WHAT IS EXPECTED >> Find the lines that contain the word "scene" and copy each one.
** Begin **
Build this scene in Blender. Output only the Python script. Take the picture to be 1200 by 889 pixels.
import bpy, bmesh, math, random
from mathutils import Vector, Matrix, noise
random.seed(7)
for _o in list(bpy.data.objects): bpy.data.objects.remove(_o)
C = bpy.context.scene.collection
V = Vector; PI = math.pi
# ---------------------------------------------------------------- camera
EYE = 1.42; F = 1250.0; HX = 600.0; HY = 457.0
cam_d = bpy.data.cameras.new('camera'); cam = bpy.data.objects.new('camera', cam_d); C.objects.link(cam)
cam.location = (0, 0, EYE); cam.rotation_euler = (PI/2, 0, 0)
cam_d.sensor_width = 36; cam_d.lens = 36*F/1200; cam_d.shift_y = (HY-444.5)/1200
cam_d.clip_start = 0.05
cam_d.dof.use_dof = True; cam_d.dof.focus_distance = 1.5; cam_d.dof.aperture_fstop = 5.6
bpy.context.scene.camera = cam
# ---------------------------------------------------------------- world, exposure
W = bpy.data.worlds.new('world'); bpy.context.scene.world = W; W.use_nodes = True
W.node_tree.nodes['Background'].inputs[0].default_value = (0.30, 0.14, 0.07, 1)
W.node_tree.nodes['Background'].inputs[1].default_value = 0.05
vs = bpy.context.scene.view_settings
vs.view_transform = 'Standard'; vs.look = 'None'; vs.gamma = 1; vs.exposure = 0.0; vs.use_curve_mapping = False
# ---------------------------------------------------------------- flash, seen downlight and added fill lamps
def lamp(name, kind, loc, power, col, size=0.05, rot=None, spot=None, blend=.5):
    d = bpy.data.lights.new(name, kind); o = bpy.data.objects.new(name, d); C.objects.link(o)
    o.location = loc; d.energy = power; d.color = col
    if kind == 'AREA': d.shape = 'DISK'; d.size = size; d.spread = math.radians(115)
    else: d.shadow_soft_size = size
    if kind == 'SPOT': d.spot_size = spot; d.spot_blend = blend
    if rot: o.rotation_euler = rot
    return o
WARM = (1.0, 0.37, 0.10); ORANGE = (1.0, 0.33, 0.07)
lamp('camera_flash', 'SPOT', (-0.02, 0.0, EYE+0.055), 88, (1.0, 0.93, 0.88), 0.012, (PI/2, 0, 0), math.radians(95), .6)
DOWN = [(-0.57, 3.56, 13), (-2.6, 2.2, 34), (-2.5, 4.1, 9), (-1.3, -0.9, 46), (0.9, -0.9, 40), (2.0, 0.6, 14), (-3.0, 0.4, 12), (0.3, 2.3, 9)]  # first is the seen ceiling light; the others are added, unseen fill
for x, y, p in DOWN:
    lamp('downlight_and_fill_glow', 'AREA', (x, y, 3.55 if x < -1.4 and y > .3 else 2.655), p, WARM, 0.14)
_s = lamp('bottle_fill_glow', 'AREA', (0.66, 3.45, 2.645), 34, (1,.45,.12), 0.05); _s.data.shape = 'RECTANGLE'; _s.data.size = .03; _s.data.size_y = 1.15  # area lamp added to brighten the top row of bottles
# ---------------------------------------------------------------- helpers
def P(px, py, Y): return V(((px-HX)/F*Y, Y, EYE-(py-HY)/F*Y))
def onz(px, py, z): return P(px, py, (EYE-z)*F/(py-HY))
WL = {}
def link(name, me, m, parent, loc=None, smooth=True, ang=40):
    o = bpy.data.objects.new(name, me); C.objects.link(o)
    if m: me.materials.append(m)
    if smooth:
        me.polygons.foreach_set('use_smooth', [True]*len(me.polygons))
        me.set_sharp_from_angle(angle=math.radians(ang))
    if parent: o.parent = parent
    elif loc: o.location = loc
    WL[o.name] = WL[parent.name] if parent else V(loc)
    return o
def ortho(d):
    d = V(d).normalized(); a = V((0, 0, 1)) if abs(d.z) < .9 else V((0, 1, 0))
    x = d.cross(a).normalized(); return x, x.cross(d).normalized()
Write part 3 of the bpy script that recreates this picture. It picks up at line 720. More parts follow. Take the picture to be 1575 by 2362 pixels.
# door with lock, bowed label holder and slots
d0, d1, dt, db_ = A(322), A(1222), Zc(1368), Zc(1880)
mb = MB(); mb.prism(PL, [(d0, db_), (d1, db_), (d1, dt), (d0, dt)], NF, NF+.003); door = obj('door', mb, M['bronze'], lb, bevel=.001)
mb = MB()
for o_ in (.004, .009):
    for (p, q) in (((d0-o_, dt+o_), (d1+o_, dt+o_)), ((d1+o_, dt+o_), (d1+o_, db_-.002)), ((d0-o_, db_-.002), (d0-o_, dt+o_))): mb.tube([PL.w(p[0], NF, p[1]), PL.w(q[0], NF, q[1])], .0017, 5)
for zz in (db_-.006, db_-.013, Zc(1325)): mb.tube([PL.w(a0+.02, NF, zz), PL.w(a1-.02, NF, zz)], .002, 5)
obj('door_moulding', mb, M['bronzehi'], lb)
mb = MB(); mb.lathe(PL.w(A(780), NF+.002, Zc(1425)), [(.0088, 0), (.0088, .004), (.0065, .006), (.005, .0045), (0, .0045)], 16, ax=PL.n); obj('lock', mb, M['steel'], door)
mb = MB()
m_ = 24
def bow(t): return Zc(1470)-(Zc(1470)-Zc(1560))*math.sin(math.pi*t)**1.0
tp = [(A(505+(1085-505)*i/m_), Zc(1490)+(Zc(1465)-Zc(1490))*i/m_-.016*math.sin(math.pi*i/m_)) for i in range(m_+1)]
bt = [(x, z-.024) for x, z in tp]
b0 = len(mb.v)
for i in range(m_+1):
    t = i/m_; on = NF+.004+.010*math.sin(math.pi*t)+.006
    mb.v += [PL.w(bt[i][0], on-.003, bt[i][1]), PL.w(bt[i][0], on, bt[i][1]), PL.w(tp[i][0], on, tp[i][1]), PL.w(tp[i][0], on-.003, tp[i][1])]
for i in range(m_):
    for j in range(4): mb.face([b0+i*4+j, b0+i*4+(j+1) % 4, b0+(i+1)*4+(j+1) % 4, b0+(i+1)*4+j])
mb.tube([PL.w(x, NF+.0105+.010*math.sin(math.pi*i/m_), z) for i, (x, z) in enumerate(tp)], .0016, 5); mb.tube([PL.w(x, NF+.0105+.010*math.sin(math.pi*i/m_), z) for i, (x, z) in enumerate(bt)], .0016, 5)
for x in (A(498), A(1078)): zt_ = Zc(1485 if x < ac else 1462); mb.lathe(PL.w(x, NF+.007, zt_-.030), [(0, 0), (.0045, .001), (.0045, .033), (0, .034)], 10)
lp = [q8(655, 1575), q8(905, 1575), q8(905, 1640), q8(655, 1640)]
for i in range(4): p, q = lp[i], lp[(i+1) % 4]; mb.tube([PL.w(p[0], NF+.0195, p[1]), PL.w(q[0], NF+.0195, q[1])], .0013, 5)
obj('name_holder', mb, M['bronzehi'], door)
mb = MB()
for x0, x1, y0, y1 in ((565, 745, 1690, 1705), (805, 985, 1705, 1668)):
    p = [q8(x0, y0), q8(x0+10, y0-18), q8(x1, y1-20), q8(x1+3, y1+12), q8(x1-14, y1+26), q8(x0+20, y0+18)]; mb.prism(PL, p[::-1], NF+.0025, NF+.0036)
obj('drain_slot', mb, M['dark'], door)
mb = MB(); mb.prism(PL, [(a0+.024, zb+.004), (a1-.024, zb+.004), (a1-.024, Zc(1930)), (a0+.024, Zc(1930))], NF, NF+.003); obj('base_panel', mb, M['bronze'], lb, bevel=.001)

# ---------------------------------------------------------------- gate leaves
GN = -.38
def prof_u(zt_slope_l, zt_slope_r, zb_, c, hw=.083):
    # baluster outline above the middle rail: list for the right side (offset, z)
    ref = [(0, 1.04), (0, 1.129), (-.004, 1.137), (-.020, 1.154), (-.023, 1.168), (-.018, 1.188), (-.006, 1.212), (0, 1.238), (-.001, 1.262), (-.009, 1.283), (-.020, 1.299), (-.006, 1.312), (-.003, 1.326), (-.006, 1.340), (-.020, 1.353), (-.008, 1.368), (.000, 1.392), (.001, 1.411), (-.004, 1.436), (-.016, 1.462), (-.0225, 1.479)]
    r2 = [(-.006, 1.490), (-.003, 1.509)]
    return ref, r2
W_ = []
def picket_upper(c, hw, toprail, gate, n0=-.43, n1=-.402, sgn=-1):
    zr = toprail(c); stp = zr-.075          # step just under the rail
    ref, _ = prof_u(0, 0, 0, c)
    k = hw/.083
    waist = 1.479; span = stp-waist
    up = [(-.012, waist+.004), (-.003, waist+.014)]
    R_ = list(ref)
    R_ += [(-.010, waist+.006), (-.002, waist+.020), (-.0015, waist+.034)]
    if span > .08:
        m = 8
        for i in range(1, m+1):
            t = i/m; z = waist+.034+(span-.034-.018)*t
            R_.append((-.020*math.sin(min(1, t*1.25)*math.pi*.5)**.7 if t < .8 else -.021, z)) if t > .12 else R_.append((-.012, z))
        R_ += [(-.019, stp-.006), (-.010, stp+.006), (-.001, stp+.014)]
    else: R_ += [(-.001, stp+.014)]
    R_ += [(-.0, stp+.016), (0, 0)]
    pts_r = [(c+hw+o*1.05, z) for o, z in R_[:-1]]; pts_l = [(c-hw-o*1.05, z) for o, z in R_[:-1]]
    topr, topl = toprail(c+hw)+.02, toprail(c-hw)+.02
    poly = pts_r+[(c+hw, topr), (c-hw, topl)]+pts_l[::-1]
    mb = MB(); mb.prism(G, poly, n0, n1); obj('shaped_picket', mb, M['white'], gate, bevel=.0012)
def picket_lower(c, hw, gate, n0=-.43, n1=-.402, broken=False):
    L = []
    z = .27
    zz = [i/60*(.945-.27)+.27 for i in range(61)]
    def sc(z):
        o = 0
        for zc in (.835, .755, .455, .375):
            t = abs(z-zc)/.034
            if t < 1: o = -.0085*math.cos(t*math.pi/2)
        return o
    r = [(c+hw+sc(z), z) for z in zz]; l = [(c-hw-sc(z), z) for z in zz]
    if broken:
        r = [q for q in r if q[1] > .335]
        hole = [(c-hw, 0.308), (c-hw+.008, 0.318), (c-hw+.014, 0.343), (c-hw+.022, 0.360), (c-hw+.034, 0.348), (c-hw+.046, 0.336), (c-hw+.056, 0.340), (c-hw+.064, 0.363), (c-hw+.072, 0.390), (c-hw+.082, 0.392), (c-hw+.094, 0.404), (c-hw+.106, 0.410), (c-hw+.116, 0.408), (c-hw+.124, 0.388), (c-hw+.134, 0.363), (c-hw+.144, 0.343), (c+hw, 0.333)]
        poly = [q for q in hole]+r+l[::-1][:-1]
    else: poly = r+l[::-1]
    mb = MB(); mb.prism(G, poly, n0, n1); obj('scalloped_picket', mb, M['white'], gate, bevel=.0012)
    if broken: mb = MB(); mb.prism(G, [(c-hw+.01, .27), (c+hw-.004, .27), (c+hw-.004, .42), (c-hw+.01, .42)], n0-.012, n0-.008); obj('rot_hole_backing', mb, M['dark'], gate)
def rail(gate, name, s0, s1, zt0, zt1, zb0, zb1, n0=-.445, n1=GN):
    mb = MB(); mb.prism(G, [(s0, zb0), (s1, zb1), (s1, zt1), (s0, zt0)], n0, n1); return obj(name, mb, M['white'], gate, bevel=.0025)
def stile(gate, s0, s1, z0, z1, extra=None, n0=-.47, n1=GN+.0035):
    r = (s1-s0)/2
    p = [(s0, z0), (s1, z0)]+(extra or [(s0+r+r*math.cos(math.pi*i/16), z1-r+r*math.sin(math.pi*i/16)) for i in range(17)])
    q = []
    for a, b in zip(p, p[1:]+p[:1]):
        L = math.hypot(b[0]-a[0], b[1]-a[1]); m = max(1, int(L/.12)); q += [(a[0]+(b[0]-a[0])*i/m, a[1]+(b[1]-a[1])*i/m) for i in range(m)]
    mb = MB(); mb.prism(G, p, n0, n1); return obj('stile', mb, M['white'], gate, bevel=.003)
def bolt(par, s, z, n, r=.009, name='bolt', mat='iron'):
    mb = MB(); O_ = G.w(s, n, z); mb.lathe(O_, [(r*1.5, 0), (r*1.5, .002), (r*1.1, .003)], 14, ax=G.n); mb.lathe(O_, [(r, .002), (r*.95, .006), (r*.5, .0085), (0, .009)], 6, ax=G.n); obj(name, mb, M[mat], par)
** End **
WRITTEN RESPONSE >>
Build this scene in Blender. Output only the Python script. Take the picture to be 1200 by 889 pixels.
C = bpy.context.scene.collection
bpy.context.scene.camera = cam
W = bpy.data.worlds.new('world'); bpy.context.scene.world = W; W.use_nodes = True
vs = bpy.context.scene.view_settings